“Himmelsmusik” [L’Arpeggiata, Céline Scheen, Philippe
Jaroussky, Christina Pluhar (d); Erato, 2018]
Em
“Orfeo Chamán”, Christina Pluhar, que nunca recuou instintivamente ao toque da
alegoria, atribuiu protagonismo a Nahuel Pennisi, um cantor e guitarrista
invisual, como referência, quiçá, a quanto o mito de Orfeu – cuja ação
transferia para os Andes – dependia de fé cega. Conhecia bem o terreno. Afinal,
tinha levado o L’Arpeggiata a gravar folclore latino-americano em “Los Pájaros
Perdidos” – ficando registada a alusão a “Os Passos Perdidos”, de Alejo
Carpentier, outro que invertia eixos axiológicos. Consigo na viagem, algo desconfortável
no papel, seguia o contratenor Philippe Jaroussky, que, na altura, não imaginava
a dimensão do anacronismo a que teria de dar voz com “Music for a While”, quando
Pluhar sujeitou Purcell ao jazz. Imagina-se o arrepio que provocou o anúncio de
“Himmelsmusik”! Mas não há o que recear. Numa total inversão de paradigma, este
disco dedicado ao barroco alemão lembra, digamos, o regresso de alguém como
Anthony Braxton às suas composições em “Five Pieces” – portanto, àquilo que
sabia e devia mesmo fazer – após insatisfatórias incursões no mundo dos standards. Isto, porque Pluhar, que se
considera uma improvisadora, tem o bom senso de perceber que há peças que “têm
de ser deixadas em paz e reveladas pelo que possuem de mais belo e puro”. Com
Scheen e Jaroussky em estado de graça, estas (as de Theile, Schütz ou Ritter),
então, nunca saem do firmamento.
“Soul
of a Nation 2” (Soul Jazz, 2018)
Um
dia, Gil Scott-Heron cantou assim: “Entristece-me que os meus filhos não possam
ver/ O Natal como costumava ser”. Referia-se ao período abrangido por esta
compilação (meados de 70), embora ele e os seus contemporâneos celebrassem
antes o Kwanzaa. Malabaristas como Art Ensemble of Chicago, Byron Morris, Gary
Bartz ou Pharaohs, que tocavam de punho erguido.
Caetano
Veloso “Transa” (re. Elemental, 2018)
Certo:
o que tem ‘In the Hot Sun of a Christmas Day’ é o LP anterior, também gravado
em Londres.
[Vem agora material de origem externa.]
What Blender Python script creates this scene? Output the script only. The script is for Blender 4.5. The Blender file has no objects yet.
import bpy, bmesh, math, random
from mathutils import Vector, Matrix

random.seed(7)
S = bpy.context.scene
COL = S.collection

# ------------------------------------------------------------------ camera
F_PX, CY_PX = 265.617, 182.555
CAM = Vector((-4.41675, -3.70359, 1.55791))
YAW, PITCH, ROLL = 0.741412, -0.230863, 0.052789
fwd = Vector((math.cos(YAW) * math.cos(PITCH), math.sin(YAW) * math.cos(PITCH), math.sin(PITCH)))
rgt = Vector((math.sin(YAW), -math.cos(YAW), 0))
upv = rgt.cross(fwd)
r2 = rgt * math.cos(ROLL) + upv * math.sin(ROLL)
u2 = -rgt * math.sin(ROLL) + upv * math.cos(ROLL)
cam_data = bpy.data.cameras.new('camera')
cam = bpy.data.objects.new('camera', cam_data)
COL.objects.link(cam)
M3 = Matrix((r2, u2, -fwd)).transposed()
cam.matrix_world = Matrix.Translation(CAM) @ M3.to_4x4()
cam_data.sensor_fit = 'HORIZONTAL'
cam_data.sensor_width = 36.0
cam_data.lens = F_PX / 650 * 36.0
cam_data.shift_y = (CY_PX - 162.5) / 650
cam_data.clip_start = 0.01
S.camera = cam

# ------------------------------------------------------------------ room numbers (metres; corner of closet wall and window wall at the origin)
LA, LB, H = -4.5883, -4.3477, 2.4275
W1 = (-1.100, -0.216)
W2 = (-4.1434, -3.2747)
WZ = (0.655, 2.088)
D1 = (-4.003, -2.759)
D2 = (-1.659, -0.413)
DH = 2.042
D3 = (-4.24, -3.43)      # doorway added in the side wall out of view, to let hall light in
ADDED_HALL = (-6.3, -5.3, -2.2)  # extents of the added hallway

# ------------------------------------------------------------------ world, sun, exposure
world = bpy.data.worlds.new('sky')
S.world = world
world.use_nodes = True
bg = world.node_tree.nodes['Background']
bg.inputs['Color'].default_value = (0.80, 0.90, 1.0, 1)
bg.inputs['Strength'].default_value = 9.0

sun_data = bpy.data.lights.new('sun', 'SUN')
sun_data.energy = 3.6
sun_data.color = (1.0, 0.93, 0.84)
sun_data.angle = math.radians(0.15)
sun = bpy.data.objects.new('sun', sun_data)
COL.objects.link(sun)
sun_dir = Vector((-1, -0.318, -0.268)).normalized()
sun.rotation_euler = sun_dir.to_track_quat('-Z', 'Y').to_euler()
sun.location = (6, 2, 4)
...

Mas foi com “Transa”, ali em 1971-1972, que Caetano passou a “amar o
verde dos parques” e “a calma das ruas” da cidade em que vivia exilado. Até
ficou bilingue (“I’m alive e vivo”, grita). Algo adiáforo, serve para provar
que pássaro na gaiola não canta: lamenta.
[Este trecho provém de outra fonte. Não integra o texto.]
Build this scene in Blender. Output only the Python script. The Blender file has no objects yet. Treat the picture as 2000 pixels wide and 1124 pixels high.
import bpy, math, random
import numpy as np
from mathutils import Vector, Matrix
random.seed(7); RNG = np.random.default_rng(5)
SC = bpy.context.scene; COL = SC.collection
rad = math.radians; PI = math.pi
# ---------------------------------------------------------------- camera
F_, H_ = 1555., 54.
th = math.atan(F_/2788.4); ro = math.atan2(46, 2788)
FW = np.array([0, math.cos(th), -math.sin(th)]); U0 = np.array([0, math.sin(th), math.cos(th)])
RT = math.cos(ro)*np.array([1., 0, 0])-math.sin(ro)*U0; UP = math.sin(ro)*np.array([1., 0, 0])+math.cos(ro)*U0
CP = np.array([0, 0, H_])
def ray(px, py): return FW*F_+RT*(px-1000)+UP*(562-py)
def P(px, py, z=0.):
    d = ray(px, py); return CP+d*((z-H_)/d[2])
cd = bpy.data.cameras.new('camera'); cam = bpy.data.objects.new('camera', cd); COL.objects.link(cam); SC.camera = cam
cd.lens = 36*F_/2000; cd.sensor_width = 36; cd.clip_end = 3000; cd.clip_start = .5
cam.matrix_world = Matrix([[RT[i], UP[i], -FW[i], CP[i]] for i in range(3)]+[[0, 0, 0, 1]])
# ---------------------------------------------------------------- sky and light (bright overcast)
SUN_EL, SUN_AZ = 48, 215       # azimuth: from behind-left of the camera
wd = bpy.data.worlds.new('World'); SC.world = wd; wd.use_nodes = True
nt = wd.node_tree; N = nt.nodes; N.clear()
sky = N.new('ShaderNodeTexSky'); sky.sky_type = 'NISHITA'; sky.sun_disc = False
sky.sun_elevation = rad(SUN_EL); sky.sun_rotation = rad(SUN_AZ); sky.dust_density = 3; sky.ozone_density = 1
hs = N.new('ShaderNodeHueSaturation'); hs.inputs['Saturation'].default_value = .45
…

Bach: Mass in B Minor [Les Arts Florissants, William
Christie (d); Harmonia
Mundi, 2018]
Entre
as mais profundas raízes desta “Missa” destacam-se as que remontam ao Natal de
1724, mais concretamente ao “Sanctus” que Bach, então, compôs. Mas os toques
finais, esses, recebeu-os em 1749, num “Et incarnatus est” que parece tudo
menos isso, com o compositor a ver a vida a andar para trás. Aos 73 anos,
Christie sabe que às vezes não há tempo a perder.
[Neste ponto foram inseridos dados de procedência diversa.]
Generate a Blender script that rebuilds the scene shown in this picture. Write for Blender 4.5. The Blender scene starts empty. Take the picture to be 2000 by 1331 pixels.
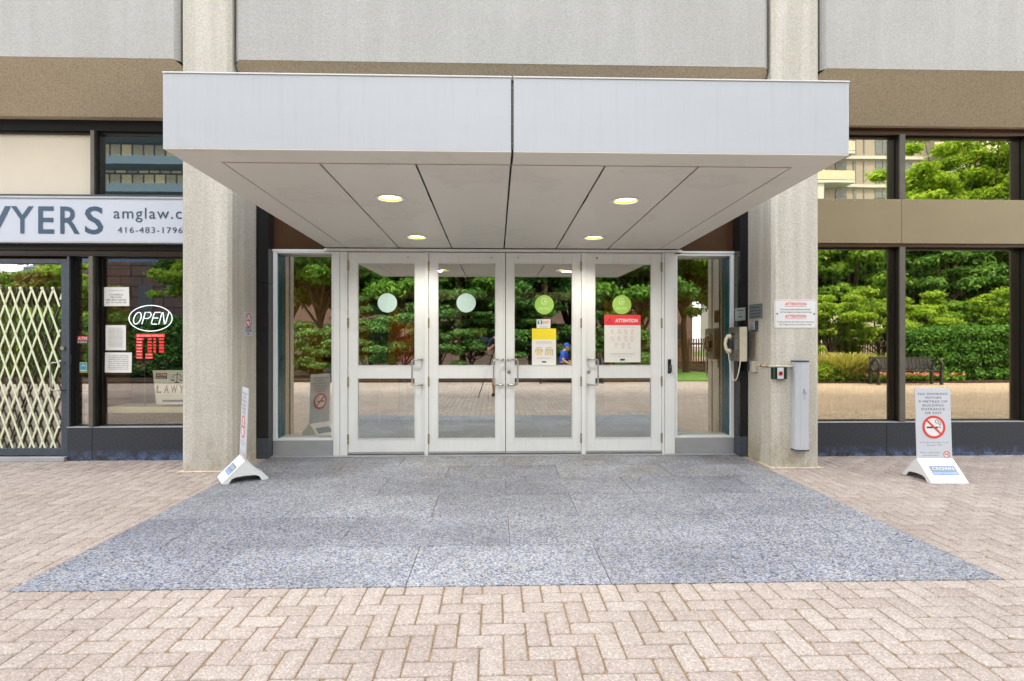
import bpy, bmesh, math, random
import numpy as np
from mathutils import Vector, Matrix

# ------------------------------------------------------------------ camera, sky, sun, exposure
SC = bpy.context.scene
COL = SC.collection
R = math.radians
YAW = R(1.67)
EYE = 1.345
cam = bpy.data.cameras.new('camera')
cam.sensor_width = 36.0
cam.lens = 36.0 * 1100 / 2000
cam.clip_start = 0.02
cam.clip_end = 900
cam.shift_y = 2.5 / 2000
camo = bpy.data.objects.new('camera', cam)
COL.objects.link(camo)
camo.location = (0, 0, EYE)
camo.rotation_euler = (R(90), 0, -YAW)
SC.camera = camo

SUN_EL, SUN_AZ = R(58), R(-14)          # azimuth from +Y (behind the building) towards +X
sun_dir = Vector((math.sin(SUN_AZ) * math.cos(SUN_EL), math.cos(SUN_AZ) * math.cos(SUN_EL), math.sin(SUN_EL)))
sl = bpy.data.lights.new('sun', 'SUN')
sl.energy = 2.3
sl.angle = R(10)
sl.color = (1.0, 0.95, 0.87)
slo = bpy.data.objects.new('sun', sl)
COL.objects.link(slo)
slo.rotation_euler = sun_dir.to_track_quat('Z', 'Y').to_euler()
slo.location = (0, 20, 40)

w = bpy.data.worlds.new('World')
SC.world = w
w.use_nodes = True
nt = w.node_tree
for n in list(nt.nodes):
    nt.nodes.remove(n)
wo = nt.nodes.new('ShaderNodeOutputWorld')
bg = nt.nodes.new('ShaderNodeBackground')
sky = nt.nodes.new('ShaderNodeTexSky')
sky.sky_type = 'NISHITA'
sky.sun_disc = False
sky.sun_elevation = SUN_EL
sky.sun_rotation = SUN_AZ
sky.dust_density = 2.0
sky.air_density = 1.0
wtc = nt.nodes.new('ShaderNodeTexCoord')
wmap = nt.nodes.new('ShaderNodeMapping')
wmap.inputs['Scale'].default_value = (1, 1, 2.4)
wn = nt.nodes.new('ShaderNodeTexNoise')
wn.inputs['Scale'].default_value = 2.2
wn.inputs['Detail'].default_value = 7
wr = nt.nodes.new('ShaderNodeValToRGB')
wr.color_ramp.elements[0].position = 0.26
wr.color_ramp.elements[1].position = 0.50
wmix = nt.nodes.new('ShaderNodeMixRGB')
wmix.inputs['Color2'].default_value = (12.5, 12.9, 13.6, 1)     # thin bright cloud
nt.links.new(wtc.outputs['Generated'], wmap.inputs['Vector'])
nt.links.new(wmap.outputs['Vector'], wn.inputs['Vector'])
nt.links.new(wn.outputs['Fac'], wr.inputs['Fac'])
nt.links.new(wr.outputs['Color'], wmix.inputs['Fac'])
nt.links.new(sky.outputs['Color'], wmix.inputs['Color1'])
nt.links.new(wmix.outputs['Color'], bg.inputs['Color'])
bg.inputs['Strength'].default_value = 0.13
nt.links.new(bg.outputs['Background'], wo.inputs['Surface'])

SC.view_settings.view_transform = 'Standard'
SC.view_settings.look = 'None'
SC.view_settings.exposure = 1.14
SC.view_settings.gamma = 1
SC.cycles.max_bounces = 10
SC.cycles.transparent_max_bounces = 12
SC.cycles.glossy_bounces = 5
SC.cycles.caustics_reflective = False
SC.cycles.caustics_refractive = False
SC.cycles.sample_clamp_indirect = 6

# ------------------------------------------------------------------ helpers
SY, CY = math.sin(YAW), math.cos(YAW)


def X(px, Y):
    """world x, on the plane at depth Y, of a photo column"""
    t = (px - 1000) / 1100
    return Y * (t * CY + SY) / (CY - t * SY)


def Z(py, Y, px=1000):
    """world z, on the plane at depth Y, of a photo row"""
    d = X(px, Y) * SY + Y * CY
    return EYE - (py - 667.5) * d / 1100


def back(px, d, plane=6.66):
    """ground position of a real thing that the glass shows at distance d"""
    u = (px - 1000) / 1100 * d
    return (u + d * SY, 2 * plane - (d - u * SY))


def S(r, g, b):
    f = lambda c: (c / 255 / 12.92) if c <= 10 else (((c / 255) + 0.055) / 1.055) ** 2.4
    return (f(r), f(g), f(b))


def new_mat(name):
    m = bpy.data.materials.new(name)
    m.use_nodes = True
    t = m.node_tree
    for n in list(t.nodes):
        t.nodes.remove(n)
    out = t.nodes.new('ShaderNodeOutputMaterial')
    return m, t, out


def N(t, kind, **kw):
    n = t.nodes.new('ShaderNode' + kind)
    for k, v in kw.items():
        if k in n.inputs:
            n.inputs[k].default_value = v
        else:
            setattr(n, k, v)
    return n


def rgba(c):
    return (c[0], c[1], c[2], 1)


def ramp(t, stops, fac, interp='LINEAR'):
    r = t.nodes.new('ShaderNodeValToRGB')
    cr = r.color_ramp
    cr.interpolation = interp
    while len(cr.elements) < len(stops):
        cr.elements.new(0.5)
    for e, (p, c) in zip(cr.elements, stops):
        e.position = p
        e.color = rgba(c)
    t.links.new(fac, r.inputs['Fac'])
    return r.outputs['Color']


def mixc(t, a, b, fac, mode='MIX'):
    m = t.nodes.new('ShaderNodeMixRGB')
    m.blend_type = mode
    for s, v in (('Color1', a), ('Color2', b), ('Fac', fac)):
        if hasattr(v, 'node'):
            t.links.new(v, m.inputs[s])
        elif s == 'Fac':
            m.inputs[s].default_value = v
        else:
            m.inputs[s].default_value = rgba(v)
    return m.outputs['Color']


def pos(t, scale=(1, 1, 1)):
    g = t.nodes.new('ShaderNodeNewGeometry')
    m = t.nodes.new('ShaderNodeMapping')
    m.inputs['Scale'].default_value = scale
    t.links.new(g.outputs['Position'], m.inputs['Vector'])
    return m.outputs['Vector']


def noise(t, vec, scale, detail=3, rough=0.55):
    n = N(t, 'TexNoise', Scale=scale, Detail=detail, Roughness=rough)
    t.links.new(vec, n.inputs['Vector'])
    return n.outputs['Fac']


def finish(t, out, col, rough=0.6, metal=0.0, bump=None, strength=0.3, dist=0.01, spec=0.5, emit=None, es=0, coat=0):
    p = t.nodes.new('ShaderNodeBsdfPrincipled')
    if hasattr(col, 'node'):
        t.links.new(col, p.inputs['Base Color'])
    else:
        p.inputs['Base Color'].default_value = rgba(col)
    if hasattr(rough, 'node'):
        t.links.new(rough, p.inputs['Roughness'])
    else:
        p.inputs['Roughness'].default_value = rough
    p.inputs['Metallic'].default_value = metal
    p.inputs['Specular IOR Level'].default_value = spec
    p.inputs['Coat Weight'].default_value = coat
    if emit:
        p.inputs['Emission Color'].default_value = rgba(emit)
        p.inputs['Emission Strength'].default_value = es
    if bump is not None:
        b = t.nodes.new('ShaderNodeBump')
        b.inputs['Strength'].default_value = strength
        b.inputs['Distance'].default_value = dist
        t.links.new(bump, b.inputs['Height'])
        t.links.new(b.outputs['Normal'], p.inputs['Normal'])
    t.links.new(p.outputs['BSDF'], out.inputs['Surface'])
    return p


def plain(name, c, rough=0.5, metal=0.0, var=0.08, scale=6, bump=0.0, bscale=80, spec=0.5, emit=None, es=0, coat=0):
    m, t, out = new_mat(name)
    v = pos(t)
    n1 = noise(t, v, scale, 5)
    lo = tuple(x * (1 - var) for x in c)
    hi = tuple(min(1, x * (1 + var)) for x in c)
    col = ramp(t, [(0.3, lo), (0.7, hi)], n1)
    bn = noise(t, v, bscale, 3) if bump else None
    finish(t, out, col, rough, metal, bn, bump, 0.01, spec, emit, es, coat)
    return m


def speckle(name, cols, scale, rough=0.8, bump=0.4, big=0.1, bigscale=0.8, tint=None, streak=0.0, grime=0.0):
    """exposed aggregate: cell colours, a large slow variation, rain streaks"""
    m, t, out = new_mat(name)
    v = pos(t)
    vo = N(t, 'TexVoronoi', Scale=scale)
    t.links.new(v, vo.inputs['Vector'])
    sep = t.nodes.new('ShaderNodeSeparateColor')
    t.links.new(vo.outputs['Color'], sep.inputs['Color'])
    k = len(cols)
    col = ramp(t, [(i / k, c) for i, c in enumerate(cols)], sep.outputs['Red'], 'CONSTANT')
    fine = ramp(t, [(0.3, (0.8, 0.8, 0.8)), (0.7, (1.15, 1.15, 1.15))], noise(t, v, scale * 1.7, 2))
    col = mixc(t, col, fine, 1.0, 'MULTIPLY')
    bigv = ramp(t, [(0.3, (1 - big,) * 3), (0.7, (1 + big * .5,) * 3)], noise(t, v, bigscale, 5, 0.6))
    col = mixc(t, col, bigv, 1.0, 'MULTIPLY')
    if streak:
        sv = pos(t, (7, 7, 0.35))
        st = ramp(t, [(0.45, (1 - streak, 1 - streak, 1 - streak * 1.15)), (0.62, (1, 1, 1))], noise(t, sv, 1.0, 4))
        col = mixc(t, col, st, 1.0, 'MULTIPLY')
    if grime:
        s_ = t.nodes.new('ShaderNodeSeparateXYZ')
        t.links.new(v, s_.inputs[0])
        low = ramp(t, [(0.0, (1, 1, 1)), (0.10, (.7,) * 3), (0.42, (0, 0, 0))], s_.outputs[2])
        gm = mixc(t, low, ramp(t, [(0.44, (0, 0, 0)), (0.60, (1, 1, 1))], noise(t, pos(t, (1, 1, .5)), 6, 6, .7)), 1.0, 'MULTIPLY')
        col = mixc(t, col, mixc(t, col, (.62, .55, .40), 1.0, 'MULTIPLY'), gm)
    finish(t, out, col, rough, 0, vo.outputs['Distance'], bump, 0.006, 0.3)
    return m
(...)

Michel Petrucciani “5 Original Albums” (Decca, 2018)
Agora,
que está quase, aí, a estrear “Glass”, é a altura ideal para recordar
Petrucciani, cujo corpo teve mais fraturas do que ossos. À custa do seu superpoder
tirou Charles Lloyd da reforma, em inícios de 80. Entre os discos que gravou
para a Owl, aqui reunidos, o mais belo é “Oracle’s Destiny”, dedicado ao
mestre. O primeiro é o que tem ‘Christmas Dreams’.
Dexter Gordon Quartet “Espace Cardin 1977” (Elemental, 2018)
Era
desde 1963 “Our Man in Paris”. Mas em 1977 nem todos saberiam que Dexter já tinha
ido passar o último Natal a casa. O que explica o complexo de emoções nesta
gravação: por um lado, o reencontro com Pierre Michelot e Kenny Clarke; por
outro, a despedida da capital francesa. Ou a ressurreição de Al Haig, claro,
que bem sabia o que era penar longe de Ítaca.
Goethe
descrevia os quartetos como “conversas entre pessoas inteligentes”. Espíritos
maldosos diriam que Beethoven os transformou em diálogos de surdos, como o que
teve no Natal de 1825 com Karl Holz, ele de “Grande Fuga” debaixo do braço e o
violinista a maldizer a técnica em geral. Aqui, a espaços, o Casals é uma
quadriga desgovernada. Beethoven aprovaria.